Given data -
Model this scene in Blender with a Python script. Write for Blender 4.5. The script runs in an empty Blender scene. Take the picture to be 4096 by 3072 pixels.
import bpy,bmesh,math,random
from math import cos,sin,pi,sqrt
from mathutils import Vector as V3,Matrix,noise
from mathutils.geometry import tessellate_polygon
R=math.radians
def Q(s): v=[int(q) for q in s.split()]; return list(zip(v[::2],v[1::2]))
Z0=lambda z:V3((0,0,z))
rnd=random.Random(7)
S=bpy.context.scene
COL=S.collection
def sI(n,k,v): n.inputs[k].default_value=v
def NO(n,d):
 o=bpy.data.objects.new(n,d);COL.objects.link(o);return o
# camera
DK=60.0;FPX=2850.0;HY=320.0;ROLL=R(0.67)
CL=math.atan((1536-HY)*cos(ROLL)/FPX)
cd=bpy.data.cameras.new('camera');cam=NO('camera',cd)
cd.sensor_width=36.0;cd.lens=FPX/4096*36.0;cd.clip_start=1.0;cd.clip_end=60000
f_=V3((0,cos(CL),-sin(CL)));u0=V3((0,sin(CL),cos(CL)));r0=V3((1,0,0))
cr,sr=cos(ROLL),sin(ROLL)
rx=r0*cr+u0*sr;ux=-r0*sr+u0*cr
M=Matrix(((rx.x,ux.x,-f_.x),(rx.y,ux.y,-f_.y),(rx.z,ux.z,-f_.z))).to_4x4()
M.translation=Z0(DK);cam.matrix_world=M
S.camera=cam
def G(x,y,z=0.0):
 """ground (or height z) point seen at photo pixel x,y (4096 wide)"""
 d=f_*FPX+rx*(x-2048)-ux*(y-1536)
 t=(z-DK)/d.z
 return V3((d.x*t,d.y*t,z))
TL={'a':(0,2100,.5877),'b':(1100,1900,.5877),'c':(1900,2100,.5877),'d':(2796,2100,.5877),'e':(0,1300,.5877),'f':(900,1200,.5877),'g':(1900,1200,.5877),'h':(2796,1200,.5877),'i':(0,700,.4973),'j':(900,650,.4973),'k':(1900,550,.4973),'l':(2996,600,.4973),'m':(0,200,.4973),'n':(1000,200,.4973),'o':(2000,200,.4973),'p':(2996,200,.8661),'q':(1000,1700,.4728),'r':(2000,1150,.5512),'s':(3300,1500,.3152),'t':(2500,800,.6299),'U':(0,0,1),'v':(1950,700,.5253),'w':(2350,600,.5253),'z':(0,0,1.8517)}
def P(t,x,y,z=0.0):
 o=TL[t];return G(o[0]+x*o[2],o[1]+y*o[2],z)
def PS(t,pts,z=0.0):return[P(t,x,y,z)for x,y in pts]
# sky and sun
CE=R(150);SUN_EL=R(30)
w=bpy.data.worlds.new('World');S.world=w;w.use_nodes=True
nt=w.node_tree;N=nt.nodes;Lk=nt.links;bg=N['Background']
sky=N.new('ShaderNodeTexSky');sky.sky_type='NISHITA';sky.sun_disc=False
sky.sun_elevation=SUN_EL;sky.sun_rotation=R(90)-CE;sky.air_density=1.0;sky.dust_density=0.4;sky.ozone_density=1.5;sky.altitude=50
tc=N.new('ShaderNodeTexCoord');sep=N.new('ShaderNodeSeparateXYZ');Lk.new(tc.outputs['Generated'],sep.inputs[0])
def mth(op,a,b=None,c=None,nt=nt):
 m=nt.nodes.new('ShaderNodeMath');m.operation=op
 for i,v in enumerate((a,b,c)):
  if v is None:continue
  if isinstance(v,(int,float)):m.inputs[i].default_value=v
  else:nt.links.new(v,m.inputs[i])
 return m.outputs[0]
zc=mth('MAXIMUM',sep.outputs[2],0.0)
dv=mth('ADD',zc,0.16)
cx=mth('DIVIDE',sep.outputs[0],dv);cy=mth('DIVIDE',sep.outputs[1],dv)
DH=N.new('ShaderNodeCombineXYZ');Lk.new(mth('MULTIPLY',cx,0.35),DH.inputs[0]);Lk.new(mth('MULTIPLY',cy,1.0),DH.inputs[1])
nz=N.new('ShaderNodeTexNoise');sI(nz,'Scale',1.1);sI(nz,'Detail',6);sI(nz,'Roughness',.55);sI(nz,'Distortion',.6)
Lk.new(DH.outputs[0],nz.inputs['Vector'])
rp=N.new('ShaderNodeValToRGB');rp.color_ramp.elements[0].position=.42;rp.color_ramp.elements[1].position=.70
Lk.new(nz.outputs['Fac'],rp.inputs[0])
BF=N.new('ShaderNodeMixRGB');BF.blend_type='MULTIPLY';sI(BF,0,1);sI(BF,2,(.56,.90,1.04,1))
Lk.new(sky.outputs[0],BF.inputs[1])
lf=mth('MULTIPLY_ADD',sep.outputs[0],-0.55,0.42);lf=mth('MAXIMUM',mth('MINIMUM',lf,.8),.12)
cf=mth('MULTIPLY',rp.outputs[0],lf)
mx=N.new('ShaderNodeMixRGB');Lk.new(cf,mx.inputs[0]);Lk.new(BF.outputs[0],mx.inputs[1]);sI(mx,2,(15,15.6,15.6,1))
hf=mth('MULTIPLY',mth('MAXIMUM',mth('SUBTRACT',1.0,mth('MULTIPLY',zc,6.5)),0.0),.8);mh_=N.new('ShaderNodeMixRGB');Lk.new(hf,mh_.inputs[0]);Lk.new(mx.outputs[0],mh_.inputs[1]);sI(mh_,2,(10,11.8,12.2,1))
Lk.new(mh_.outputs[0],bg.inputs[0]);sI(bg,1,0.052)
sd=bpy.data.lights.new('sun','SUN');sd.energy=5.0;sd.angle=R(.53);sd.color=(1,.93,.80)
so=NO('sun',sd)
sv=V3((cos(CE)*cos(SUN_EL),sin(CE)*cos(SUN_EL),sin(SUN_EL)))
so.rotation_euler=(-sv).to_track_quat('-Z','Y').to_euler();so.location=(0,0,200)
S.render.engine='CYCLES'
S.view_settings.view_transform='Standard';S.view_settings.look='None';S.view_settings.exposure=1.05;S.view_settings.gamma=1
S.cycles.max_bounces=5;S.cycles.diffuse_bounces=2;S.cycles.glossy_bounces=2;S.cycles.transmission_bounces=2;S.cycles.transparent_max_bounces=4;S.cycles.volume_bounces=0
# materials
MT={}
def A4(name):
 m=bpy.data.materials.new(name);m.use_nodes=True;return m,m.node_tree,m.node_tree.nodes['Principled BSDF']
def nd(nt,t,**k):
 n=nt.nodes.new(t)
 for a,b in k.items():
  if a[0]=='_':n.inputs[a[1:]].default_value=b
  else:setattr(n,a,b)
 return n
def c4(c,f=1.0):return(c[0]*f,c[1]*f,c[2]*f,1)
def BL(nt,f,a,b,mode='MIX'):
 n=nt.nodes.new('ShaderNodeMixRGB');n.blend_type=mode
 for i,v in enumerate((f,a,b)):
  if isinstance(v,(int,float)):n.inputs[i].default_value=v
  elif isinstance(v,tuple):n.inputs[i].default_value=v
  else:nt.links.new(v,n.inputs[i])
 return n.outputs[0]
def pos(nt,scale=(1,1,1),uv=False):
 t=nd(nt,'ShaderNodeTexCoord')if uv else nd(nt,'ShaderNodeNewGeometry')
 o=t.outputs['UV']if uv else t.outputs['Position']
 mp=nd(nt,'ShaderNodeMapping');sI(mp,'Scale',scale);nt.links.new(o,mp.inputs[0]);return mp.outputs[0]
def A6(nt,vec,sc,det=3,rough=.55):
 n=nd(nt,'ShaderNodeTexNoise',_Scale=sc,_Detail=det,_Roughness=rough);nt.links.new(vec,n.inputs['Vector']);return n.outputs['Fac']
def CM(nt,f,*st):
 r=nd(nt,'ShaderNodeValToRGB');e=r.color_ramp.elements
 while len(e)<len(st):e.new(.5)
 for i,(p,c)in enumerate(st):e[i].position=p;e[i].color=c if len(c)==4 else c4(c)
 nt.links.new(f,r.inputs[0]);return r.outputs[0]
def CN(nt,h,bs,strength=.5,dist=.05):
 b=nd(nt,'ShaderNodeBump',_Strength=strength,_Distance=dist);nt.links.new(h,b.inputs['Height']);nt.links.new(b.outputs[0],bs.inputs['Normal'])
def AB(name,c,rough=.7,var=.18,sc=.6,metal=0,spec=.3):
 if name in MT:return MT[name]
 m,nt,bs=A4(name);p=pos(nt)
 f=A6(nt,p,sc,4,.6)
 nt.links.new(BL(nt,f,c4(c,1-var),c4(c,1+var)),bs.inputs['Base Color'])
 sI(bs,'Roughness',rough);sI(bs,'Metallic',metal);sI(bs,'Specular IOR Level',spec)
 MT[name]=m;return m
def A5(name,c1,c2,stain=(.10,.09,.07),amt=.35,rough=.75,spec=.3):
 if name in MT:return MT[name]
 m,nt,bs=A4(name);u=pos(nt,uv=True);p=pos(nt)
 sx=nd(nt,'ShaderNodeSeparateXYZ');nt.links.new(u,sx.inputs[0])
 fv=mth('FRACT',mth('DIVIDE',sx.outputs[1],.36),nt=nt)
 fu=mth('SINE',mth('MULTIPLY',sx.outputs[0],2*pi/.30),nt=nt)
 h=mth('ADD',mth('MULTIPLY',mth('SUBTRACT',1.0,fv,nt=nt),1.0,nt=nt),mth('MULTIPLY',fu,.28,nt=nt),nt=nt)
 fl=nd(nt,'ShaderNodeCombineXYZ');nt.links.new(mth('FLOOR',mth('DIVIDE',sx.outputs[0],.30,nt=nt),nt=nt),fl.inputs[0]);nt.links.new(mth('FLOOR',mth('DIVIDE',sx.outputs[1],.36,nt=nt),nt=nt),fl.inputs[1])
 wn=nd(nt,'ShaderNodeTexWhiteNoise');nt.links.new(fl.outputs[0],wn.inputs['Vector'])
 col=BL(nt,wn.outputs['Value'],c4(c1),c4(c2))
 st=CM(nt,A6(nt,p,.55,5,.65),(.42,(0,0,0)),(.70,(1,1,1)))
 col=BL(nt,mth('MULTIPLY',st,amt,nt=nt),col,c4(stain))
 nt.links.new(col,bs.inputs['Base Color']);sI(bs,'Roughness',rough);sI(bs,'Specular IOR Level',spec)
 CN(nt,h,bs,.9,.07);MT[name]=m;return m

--

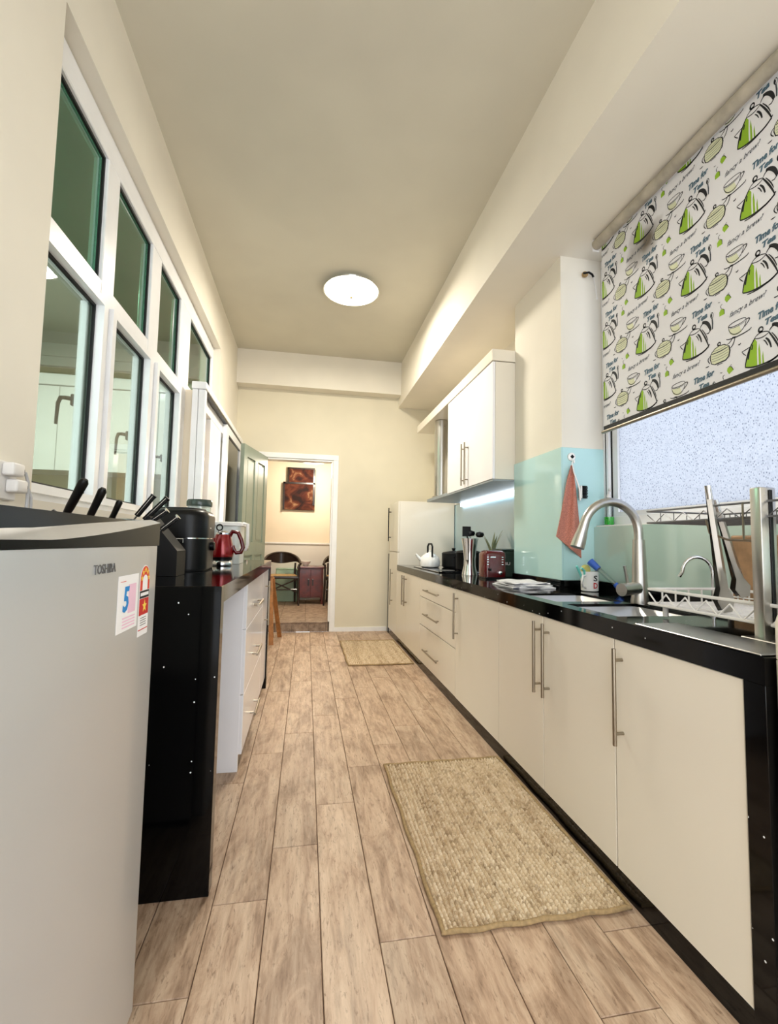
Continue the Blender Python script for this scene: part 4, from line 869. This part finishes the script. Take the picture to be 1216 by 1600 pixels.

Required task - Using the listing above, list every line in which the string "Python" occurs.

Response below -
Model this scene in Blender with a Python script. Write for Blender 4.5. The script runs in an empty Blender scene. Take the picture to be 4096 by 3072 pixels.
Continue the Blender Python script for this scene: part 4, from line 869. This part finishes the script. Take the picture to be 1216 by 1600 pixels.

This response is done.